A new Hugging Face analysis of PyTorch performance takes a closer look at when fusion actually helps. The second installment in the company’s profiling series moves from a simple matrix multiply and add example to nn.Linear, then builds a small multilayer perceptron, or MLP, to see how the framework behaves under eager execution and with torch.compile.
The post argues that a single linear layer already benefits from internal optimization. In PyTorch, nn.Linear does not perform a matrix multiplication and a bias addition as two separate GPU operations. Instead, it routes through a fused matrix multiplication path that incorporates the bias in the kernel’s writeback stage. That means the bias is handled as an epilogue, a small calculation performed at the end of a GEMM kernel to avoid extra memory traffic.
The authors use profiler traces on an NVIDIA A100-SXM4-80GB GPU to show how the operation is executed. In the eager path, the trace includes a transpose step on the CPU before the multiply-add call. The writeup emphasizes that this transpose is not a data-moving operation. It changes tensor metadata, such as shape and stride, to present the same weight values in transposed form.
torch.compile changes little for one layerOne of the key conclusions is that torch.compile offers little benefit for a lone nn.Linear layer. The compiled and eager traces show the same GPU kernel and the same aten::addmm call. The compiler does add some CPU-side overhead of its own, but there is no extra kernel fusion opportunity because the linear layer is already using a fused implementation.

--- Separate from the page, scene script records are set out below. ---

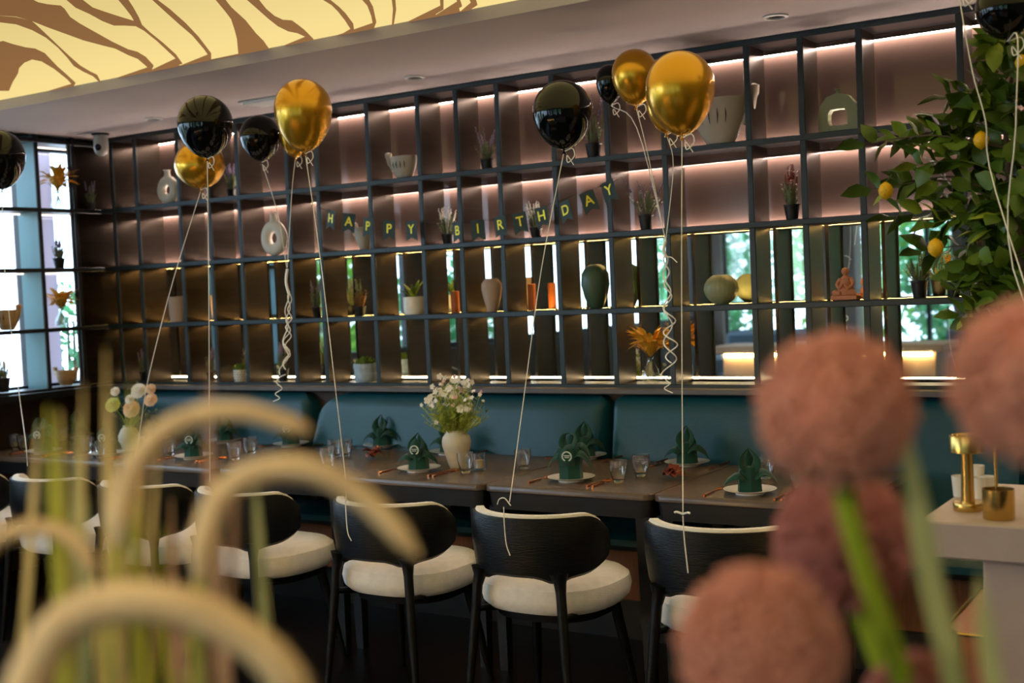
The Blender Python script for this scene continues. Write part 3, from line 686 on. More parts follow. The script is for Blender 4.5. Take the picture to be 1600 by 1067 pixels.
potted(spot(225, 4, .06), .024, .055, .20, 'dark violet potted lavender on the lowest row, left', seed=13, spread=.035, grp='lavender pots')
potted(spot(330, 4, .08), .024, .05, .21, 'dim potted lavender on the lowest row behind a straight ribbon', seed=14, spread=.035, grp='lavender pots')
p = spot(376, 4, .05); e = thing('small_planter', 'small patterned black and white pot with green moss', 'potted plant', p)
MB().lathe([(0, 0), (.034, 0), (.038, .03), (.038, .066), (.033, .066), (.03, .055), (0, .055)], p, 24, cap0=False, cap1=False).build('pot', K['white'], e)
g = MB()
for j in range(4):
    for k in range(16):
        a = 2*PI*(k+.5*(j % 2))/16; c = p+Vector((.0378*math.cos(a), .0378*math.sin(a), .012+.014*j)); g.ball(c, .0035, 6)
tag(g.build('dot_pattern', K['slit'], e), 'black dots around the pot', kind='stuff')
def mossball(c, rx, rz, e, m='moss', n=160, seed=1, L=.014):
    rnd = random.Random(seed); g = MB(); g.ball(c, rx*.8, 12, sz=rz/rx)
    for i in range(n):
        a = rnd.uniform(0, 2*PI); t = rnd.uniform(-.1, 1); r_ = math.sqrt(max(0, 1-t*t)); b = Vector((math.cos(a)*r_, math.sin(a)*r_, t))
        q = Vector((c[0]+b.x*rx*.78, c[1]+b.y*rx*.78, c[2]+b.z*rz*.78)); d = (b+Vector((rnd.uniform(-.5, .5), rnd.uniform(-.5, .5), .3))).normalized()*L*rnd.uniform(.6, 1.3)
        g.petal([q, q+d*.5, q+d], [.002, .0035, .0005], (-math.sin(a), math.cos(a), 0), .2)
    return tag(g.build('moss', K[m], e), kind='stuff')
mossball(p+Vector((0, 0, .068)), .042, .03, e, seed=3)
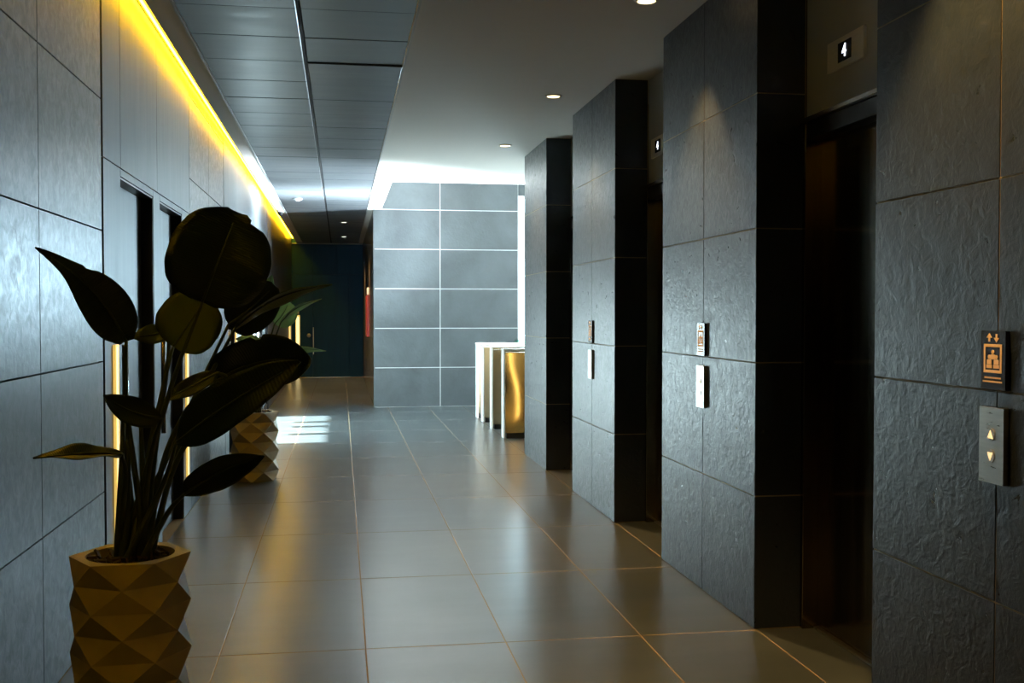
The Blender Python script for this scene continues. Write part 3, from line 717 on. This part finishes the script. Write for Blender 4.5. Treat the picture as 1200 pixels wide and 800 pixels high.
for k in range(5):                                        # thick sheathed stalks in the middle
    an = k * 1.26 + 0.4; root = Vector((POTS[0][0] + 0.045 * math.cos(an), POTS[0][1] + 0.03 * math.sin(an), 0.53))
    top = Vector((POTS[0][0] + 0.02 * math.cos(an) + (k - 2) * 0.016, POTS[0][1] + 0.05 * math.sin(an), 0.98 + 0.06 * (k % 3)))
    tube(pl, 'stalk', [root, (root + top) / 2 + Vector((0.006 * (k - 2), 0, 0)), top], 0.018, 0.006, M['stem'])

pl2 = tag(empty('potted_plant', (POTS[1][0], POTS[1][1], 0)), 'farther leafy plant in a faceted pot, half hidden behind the front leaves', 'plant', 'potted plants along the left wall')
facet_pot(pl2, R(-4.0))
LEAVES2 = [
 ((322, 379, 9.3), (332, 367, 9.3), (338, 354, 9.3), 0.24, 0.3, 0.1, ROUND, 'leaf_sunlit'),
 ((329, 378, 9.1), (348, 361, 9.0), (377, 350, 8.9), 0.10, 1.1, 0.2, OVAL, 'leaf_sunlit'),
 ((330, 415, 9.1), (352, 409, 9.0), (382, 411, 8.9), 0.10, 1.0, 0.2, OVAL, 'leaf_sunlit'),
 ((310, 346, 9.5), (314, 336, 9.5), (319, 322, 9.5), 0.10, 0.4, 0.2, OVAL, 'leaf_sunlit'),
 ((308, 408, 9.2), (295, 401, 9.2), (276, 397, 9.2), 0.14, 0.6, 0.2, OVAL, 'leaf_sunlit'),
 ((295, 350, 9.6), (292, 325, 9.6), (285, 300, 9.6), 0.22, 0.3, 0.2, OVAL, 'leaf'),
 ((320, 440, 9.0), (335, 425, 8.9), (350, 418, 8.85), 0.14, 0.6, 0.2, OVAL, 'leaf'),
 ((290, 440, 9.3), (272, 425, 9.3), (262, 420, 9.3), 0.16, 0.4, 0.2, OVAL, 'leaf'),
]
for k, (a, b, c, wd, tl, fo, pr, m) in enumerate(LEAVES2):
    P3 = [at(*a), at(*b), at(*c)]
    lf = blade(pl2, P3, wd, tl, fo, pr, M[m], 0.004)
    midrib(lf, pl2, P3, M['stem'])
    an = k * 2.4; root = Vector((POTS[1][0] + 0.05 * math.cos(an), POTS[1][1] + 0.05 * math.sin(an), 0.53))
    mid = (root + P3[0]) / 2; mid.x = POTS[1][0] + (P3[0].x - POTS[1][0]) * 0.35
    tube(pl2, 'petiole', [root, mid, P3[0]], 0.011, 0.006, M['stem'])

The article frames this as an important reminder for users who may expect torch.compile to speed up every workload automatically. According to the authors, compilation is more likely to help when there are multiple operations that can be combined, rather than a single fused matrix multiplication with bias.
The series also explains what happens to the transpose step in compiled mode. The compiler traces through the view operation ahead of time and computes the resulting layout once, reducing runtime dispatch work on the CPU. The GPU work remains the same, but the CPU no longer has to walk the same sequence of metadata operations each time the model runs.
The next step in the post is a small MLP made from stacked linear layers with an activation between them. That structure gives the compiler more room to optimize, since there are now multiple operations in sequence. The article says this is where a fused MLP implementation becomes more interesting, because adjacent operations can potentially be lowered more efficiently than isolated layers.
To study that behavior, the authors provide scripts for the linear layer, a simple MLP, and a kernel-level MLP variant. They also point readers to Hugging Face tools for running the experiments, including Dev Mode with Spaces and the Jobs pipeline.
The broader message of the piece is that profiling matters as much as compilation. By looking at traces rather than assuming a compiler will help, developers can see which parts of a model are already fused, which are only metadata operations, and where extra optimization work is actually available.